MONTREAL — A former researcher with Quebec’s hydro utility who is facing economic espionage charges said Thursday he was applying for work at universities in China as a contingency plan because he was unhappy at Hydro-Québec.
Yuesheng Wang, 38, maintained under cross-examination that there was nothing nefarious about his interest in moving back to China. He explained that it was tied to Hydro-Québec’s unwillingness to extend his work visa for more than year at a time and his experience at the institute around 2017 and 2018.
“At that time, my thinking was if I’m not happy at Hydro-Québec, going back to China to be a full professor was one of my options,” Wang testified.
The Crown argued that Wang, while he was working at Hydro-Québec, applied to work at Chinese universities under the framework of the Thousand Talents program, a recruitment tool used by the Chinese government to attract foreign-trained scientists to return to work in China.
The Crown alleges Wang used proprietary research at Hydro-Québec without permission, but he says he did not disclose any confidential secrets.
Wang said he included supporting documentation in job applications that was meant to provide “a general idea but not specifics about what I was doing.”
He added that the material was also meant to promote working for the Hydro-linked institute, but did not include any company secrets.
Wang said he only learned of the talents program around 2017 or 2018 and it did not influence his decision to seek employment abroad.
Wang applied four times to universities in China but was rebuffed and testified that additional documents drafted to go with those applications were never sent.
The information in one document included a graph derived from a Hydro-Québec patent application, but Wang described it as meaningless on its own.
No sensitive patent data or confidential information was included, Wang argued.

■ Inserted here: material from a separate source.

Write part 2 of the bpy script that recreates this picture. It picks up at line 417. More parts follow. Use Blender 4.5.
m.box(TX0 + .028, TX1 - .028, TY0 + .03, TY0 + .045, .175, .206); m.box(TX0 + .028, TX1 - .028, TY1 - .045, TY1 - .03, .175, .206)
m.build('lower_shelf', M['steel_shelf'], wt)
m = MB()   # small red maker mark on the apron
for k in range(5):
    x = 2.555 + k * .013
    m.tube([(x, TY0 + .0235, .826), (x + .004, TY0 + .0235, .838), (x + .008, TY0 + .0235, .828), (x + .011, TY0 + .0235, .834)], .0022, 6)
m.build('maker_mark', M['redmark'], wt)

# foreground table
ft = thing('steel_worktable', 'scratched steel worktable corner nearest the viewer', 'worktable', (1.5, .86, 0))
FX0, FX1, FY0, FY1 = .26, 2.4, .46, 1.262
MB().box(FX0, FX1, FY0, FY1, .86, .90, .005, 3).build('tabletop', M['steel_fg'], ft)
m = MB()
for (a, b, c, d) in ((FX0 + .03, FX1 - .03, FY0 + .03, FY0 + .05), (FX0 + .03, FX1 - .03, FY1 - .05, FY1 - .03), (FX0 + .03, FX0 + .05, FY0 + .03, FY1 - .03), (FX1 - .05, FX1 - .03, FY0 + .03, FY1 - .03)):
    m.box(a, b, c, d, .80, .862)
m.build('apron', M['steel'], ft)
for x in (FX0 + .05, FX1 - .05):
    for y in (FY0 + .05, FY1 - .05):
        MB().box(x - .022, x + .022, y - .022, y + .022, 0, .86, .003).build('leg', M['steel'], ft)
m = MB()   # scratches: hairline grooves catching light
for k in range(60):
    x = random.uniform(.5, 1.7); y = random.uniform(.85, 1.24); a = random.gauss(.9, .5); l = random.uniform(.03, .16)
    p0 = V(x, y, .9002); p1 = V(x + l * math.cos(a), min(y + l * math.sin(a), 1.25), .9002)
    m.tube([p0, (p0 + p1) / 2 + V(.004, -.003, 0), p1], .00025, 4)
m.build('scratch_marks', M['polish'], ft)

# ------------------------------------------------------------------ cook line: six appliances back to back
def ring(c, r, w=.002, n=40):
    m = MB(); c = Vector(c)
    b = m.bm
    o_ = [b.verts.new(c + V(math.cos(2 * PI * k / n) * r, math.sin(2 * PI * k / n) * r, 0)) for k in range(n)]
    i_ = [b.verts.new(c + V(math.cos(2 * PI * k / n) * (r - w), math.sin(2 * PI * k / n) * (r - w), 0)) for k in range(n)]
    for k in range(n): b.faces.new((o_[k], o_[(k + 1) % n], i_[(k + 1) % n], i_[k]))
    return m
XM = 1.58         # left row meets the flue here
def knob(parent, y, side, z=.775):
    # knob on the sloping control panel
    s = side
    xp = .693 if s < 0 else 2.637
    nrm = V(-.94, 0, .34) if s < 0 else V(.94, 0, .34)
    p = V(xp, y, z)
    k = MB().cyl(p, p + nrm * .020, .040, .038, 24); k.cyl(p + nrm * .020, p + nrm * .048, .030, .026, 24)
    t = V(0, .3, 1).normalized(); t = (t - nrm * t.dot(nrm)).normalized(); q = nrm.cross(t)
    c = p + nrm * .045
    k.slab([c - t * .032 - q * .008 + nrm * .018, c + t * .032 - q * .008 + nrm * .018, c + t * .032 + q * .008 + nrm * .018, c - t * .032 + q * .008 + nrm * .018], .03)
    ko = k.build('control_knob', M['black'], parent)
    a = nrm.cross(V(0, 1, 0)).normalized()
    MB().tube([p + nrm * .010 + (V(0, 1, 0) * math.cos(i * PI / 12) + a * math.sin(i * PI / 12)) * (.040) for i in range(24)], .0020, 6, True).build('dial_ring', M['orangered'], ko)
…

He did admit to using a Hydro computer for some of the application work, but has said he was never told it was forbidden to use it for personal purposes.
Wang said the Chinese universities offered him unique opportunities such as a full professorship with considerable research resources and funding.
“If I was offered a full professor, that would be flattering for a young researcher,” Wang said.
Wang has pleaded not guilty to economic espionage under Canada’s Security of Information Act and to four other charges filed in 2022 and 2024 under the Criminal Code: fraudulently using a computer, breach of trust, committing preparatory acts on behalf of a foreign entity and informing that entity — the People’s Republic of China — of his intentions.
The Crown has said another charge of fraudulently obtaining a trade secret was withdrawn last year.
Wang told the court he applied for work in a number of countries outside of China for post-doctoral work.
That included applications to Qatar, Japan, Canada, the U.S. and the United Kingdom. He didn’t remember applying for work in China.
“I wanted to go overseas to see what the world is like,” Wang said.
In most of those locations, the work would have been primarily in English, however the proficiency level needed for research was not as high as that needed for teaching.
But Wang testified that he believed he was unsuccessful in most of his applications because his English wasn’t strong enough.
He also explained how he had a hard time at Hydro-Québec due to the language barrier.
Wang said he wasn’t given any explanation by his superiors before he was suspended in August 2022 and fired in November of that year.
Hydro officials launched an internal probe over a scientific publication by Wang that came to light in May 2022. The utility escalated the matter to the RCMP which arrested him two weeks after his firing.
Wang’s trial continues Friday with the Crown’s cross-examination.
The trial is scheduled to wrap this week before Quebec court Judge Jean-Philippe Marcoux at the Longueuil courthouse, with final arguments submitted in a written form.